Her early exit means Mayor Rahm Emanuel must appoint someone to complete her term and Neely said Kurt Summers, a vice president with a money management firm in Chicago, is a good choice.

"I trust Kurt will come in here and continue the work I started and add to it as well," she said.

Summers wasn't available for comment.

Neely said her resignation caught Emanuel by surprise.

"He was supportive of my decision when we spoke and understands how these things go," Neely said.

In a statement, the mayor praised Neely for her accomplishments and contributions to City Hall.
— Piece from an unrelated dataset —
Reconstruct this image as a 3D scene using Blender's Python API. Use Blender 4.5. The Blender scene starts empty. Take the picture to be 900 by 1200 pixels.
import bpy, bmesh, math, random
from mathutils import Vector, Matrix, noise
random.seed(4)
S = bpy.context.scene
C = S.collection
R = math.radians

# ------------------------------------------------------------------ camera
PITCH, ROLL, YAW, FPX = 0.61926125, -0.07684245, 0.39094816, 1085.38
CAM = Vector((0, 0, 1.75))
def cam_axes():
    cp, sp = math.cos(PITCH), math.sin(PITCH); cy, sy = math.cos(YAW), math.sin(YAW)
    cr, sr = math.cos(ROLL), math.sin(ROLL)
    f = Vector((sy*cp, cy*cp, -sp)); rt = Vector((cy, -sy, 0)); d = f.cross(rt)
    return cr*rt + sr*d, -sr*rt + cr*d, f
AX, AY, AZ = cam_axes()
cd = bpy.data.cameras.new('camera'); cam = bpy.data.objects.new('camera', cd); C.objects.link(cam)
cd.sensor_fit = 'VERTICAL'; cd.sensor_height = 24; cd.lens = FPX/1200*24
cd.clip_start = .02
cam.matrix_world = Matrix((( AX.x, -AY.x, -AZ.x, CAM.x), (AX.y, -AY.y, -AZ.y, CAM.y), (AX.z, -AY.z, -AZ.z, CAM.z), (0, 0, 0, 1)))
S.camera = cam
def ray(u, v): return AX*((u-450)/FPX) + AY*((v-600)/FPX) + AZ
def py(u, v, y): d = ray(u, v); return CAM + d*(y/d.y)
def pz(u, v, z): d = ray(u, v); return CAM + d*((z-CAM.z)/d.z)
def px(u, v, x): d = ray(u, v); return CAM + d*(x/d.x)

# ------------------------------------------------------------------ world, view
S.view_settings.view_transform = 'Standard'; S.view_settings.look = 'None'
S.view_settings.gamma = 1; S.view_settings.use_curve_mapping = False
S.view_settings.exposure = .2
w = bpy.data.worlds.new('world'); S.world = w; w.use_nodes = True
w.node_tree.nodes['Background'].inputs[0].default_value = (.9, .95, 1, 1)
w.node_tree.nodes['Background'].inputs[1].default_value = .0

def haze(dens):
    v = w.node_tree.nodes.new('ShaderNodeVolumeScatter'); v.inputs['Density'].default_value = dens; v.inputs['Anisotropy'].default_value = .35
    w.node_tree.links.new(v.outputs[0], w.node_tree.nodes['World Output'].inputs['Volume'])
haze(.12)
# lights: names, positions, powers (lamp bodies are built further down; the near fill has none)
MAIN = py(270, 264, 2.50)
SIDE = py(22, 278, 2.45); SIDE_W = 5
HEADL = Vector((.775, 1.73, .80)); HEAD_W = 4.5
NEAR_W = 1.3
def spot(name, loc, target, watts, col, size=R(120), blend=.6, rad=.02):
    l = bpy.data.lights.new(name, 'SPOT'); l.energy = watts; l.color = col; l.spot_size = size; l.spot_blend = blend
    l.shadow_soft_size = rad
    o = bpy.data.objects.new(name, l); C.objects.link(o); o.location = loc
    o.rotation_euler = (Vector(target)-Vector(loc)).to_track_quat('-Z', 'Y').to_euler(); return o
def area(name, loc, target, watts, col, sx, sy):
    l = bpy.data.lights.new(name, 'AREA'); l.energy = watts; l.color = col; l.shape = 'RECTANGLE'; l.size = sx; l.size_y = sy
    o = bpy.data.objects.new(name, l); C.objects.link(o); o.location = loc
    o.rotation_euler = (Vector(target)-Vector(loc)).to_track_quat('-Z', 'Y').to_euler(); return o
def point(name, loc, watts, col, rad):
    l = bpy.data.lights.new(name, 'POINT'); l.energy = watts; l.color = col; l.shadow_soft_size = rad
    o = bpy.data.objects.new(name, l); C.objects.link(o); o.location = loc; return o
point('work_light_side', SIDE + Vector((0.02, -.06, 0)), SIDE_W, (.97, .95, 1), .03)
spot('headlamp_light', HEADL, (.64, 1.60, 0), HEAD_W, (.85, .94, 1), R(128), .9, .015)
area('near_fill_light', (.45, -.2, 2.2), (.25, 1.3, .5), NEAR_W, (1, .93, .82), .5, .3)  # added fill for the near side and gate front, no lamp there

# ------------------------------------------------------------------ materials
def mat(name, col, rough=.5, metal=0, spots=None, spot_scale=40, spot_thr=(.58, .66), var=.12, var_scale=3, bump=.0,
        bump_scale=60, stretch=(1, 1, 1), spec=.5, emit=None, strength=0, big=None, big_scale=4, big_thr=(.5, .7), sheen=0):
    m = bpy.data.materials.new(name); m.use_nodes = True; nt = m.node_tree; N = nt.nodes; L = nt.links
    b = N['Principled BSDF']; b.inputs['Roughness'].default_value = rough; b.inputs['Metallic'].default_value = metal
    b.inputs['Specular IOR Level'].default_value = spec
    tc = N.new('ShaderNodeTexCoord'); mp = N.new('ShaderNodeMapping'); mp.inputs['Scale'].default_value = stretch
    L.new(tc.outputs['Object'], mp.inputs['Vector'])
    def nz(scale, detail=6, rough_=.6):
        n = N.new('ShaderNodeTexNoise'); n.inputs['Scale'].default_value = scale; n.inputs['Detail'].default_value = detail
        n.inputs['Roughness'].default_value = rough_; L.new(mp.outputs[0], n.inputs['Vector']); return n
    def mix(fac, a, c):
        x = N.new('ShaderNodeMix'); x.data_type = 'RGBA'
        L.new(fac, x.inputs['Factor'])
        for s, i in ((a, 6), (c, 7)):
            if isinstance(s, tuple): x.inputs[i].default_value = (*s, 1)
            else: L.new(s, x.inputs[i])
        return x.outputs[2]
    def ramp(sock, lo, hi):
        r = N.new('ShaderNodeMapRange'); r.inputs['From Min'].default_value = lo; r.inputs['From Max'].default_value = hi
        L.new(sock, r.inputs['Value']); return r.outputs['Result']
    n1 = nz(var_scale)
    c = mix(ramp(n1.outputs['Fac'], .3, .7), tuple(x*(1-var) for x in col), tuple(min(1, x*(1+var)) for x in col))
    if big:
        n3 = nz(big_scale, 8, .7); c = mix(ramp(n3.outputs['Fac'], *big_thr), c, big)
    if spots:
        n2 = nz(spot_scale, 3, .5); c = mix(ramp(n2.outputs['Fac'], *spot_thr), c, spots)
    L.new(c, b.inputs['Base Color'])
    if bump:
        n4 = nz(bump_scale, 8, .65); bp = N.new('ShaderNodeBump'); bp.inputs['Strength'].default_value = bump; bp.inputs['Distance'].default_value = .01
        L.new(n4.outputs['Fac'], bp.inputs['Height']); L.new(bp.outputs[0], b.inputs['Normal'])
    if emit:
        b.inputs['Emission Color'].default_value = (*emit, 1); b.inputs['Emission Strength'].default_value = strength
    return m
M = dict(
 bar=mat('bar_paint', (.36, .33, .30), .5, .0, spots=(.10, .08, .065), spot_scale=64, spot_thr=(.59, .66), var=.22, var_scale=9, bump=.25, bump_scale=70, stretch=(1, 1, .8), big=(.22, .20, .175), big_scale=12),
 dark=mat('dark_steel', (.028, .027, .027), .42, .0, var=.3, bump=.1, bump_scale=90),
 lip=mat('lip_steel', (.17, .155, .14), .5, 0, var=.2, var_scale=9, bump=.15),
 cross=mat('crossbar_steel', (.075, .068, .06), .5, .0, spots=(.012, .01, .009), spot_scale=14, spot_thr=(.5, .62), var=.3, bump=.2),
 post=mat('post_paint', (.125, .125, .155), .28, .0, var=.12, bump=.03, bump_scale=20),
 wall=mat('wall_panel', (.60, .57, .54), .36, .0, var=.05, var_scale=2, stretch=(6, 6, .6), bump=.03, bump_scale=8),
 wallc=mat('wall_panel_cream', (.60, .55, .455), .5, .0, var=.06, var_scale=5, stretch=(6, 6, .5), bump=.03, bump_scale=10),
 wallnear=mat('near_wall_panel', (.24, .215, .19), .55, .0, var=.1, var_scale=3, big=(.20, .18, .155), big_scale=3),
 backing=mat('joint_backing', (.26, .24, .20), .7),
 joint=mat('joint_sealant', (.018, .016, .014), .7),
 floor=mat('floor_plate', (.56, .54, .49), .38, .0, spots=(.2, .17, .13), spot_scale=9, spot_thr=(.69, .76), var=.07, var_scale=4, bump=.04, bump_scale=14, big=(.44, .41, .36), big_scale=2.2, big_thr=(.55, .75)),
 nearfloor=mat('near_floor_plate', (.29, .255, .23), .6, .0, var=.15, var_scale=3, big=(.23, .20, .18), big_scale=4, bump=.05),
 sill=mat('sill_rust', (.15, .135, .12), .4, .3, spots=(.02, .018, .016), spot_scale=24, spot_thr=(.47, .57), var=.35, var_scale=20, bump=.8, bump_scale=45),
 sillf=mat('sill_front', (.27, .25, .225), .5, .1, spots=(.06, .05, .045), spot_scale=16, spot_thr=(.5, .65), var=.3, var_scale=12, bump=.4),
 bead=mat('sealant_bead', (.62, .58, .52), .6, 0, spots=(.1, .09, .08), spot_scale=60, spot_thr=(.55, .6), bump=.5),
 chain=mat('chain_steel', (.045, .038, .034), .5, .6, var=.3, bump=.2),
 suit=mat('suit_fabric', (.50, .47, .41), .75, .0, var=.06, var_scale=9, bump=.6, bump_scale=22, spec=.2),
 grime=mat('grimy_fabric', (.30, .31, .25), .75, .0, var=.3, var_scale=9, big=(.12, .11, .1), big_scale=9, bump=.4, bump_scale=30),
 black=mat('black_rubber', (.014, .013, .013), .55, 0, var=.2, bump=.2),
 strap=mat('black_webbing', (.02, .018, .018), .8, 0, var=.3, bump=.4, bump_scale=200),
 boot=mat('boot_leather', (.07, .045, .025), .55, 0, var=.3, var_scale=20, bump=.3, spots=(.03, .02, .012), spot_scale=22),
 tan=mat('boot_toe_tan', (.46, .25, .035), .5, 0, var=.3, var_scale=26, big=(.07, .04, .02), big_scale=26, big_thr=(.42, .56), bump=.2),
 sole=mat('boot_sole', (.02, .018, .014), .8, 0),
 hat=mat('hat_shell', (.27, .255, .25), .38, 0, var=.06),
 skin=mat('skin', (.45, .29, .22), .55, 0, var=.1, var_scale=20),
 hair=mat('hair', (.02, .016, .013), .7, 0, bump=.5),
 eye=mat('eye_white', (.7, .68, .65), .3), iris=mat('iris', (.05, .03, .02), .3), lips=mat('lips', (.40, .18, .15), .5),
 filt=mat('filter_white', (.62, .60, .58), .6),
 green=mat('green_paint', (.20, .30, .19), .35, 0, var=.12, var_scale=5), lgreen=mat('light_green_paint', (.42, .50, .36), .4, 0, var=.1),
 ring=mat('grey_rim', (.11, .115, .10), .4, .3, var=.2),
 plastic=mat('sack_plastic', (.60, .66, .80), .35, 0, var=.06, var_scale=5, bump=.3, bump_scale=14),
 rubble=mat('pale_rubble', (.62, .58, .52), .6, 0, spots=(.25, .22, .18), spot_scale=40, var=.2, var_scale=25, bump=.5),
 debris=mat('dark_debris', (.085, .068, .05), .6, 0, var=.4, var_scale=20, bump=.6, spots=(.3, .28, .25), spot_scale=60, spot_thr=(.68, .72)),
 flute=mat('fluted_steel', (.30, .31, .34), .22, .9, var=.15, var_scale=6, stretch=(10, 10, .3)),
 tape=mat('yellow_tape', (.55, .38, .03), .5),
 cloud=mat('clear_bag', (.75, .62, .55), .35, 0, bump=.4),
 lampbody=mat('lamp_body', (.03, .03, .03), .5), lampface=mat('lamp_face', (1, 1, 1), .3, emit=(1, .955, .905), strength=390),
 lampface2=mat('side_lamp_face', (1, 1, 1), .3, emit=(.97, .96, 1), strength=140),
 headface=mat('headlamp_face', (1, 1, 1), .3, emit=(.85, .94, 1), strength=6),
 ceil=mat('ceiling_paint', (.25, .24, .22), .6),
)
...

"Stephanie Neely brought a wealth of experience and a deep commitment to her position as City Treasurer," Emanuel said. "She sat on five pension boards, improved financial literacy for our taxpayers, and helped strengthen small, growing businesses by making sure they had easy access to affordable capital. We thank Treasurer Neely for her dedication not only her job, but to the people of Chicago, and wish her the best of luck."

She was first appointed treasurer in 2006 by former Mayor Richard M. Daley before winning election in 2007 and then re-elected in 2011. If Neely does not finish out her term, which expires in May, Emanuel would then appoint someone to fill out her remaining term.

A single mother of a 16-year-old son, Neely said she was proud of the accomplishments her office made, including teaching financial education to 250,000 Chicago Public Schools students and sponsoring an essay contest during Black History Month.

She added that the purpose of the essay contest, which carries a $1,000 first-place prize, is "to engage and educate our young people about black history."

A founding board member of Urban Prep Academy High School in Englewood, Neely earned a bachelor’s degree in economics from Smith College in Northampton, Mass., and an MBA from the University of Chicago.

According to Neely, her office manages a $6.5 billion portfolio "and job number one is keeping the money safe and liquid while earning the best return for taxpayers," she said. "[And] my office has received six clean external audits in a row, something no other treasurer can claim."

The treasurer's office also organizes an annual Small Business Expo, now in its 13th year, and attracts more than 3,000 participants and vendors, she said.

"When I came into this office nearly eight years ago I vowed to become the best treasurer this city has ever had," Neely said. "It has been an honor and a privilege to serve my hometown as its treasurer."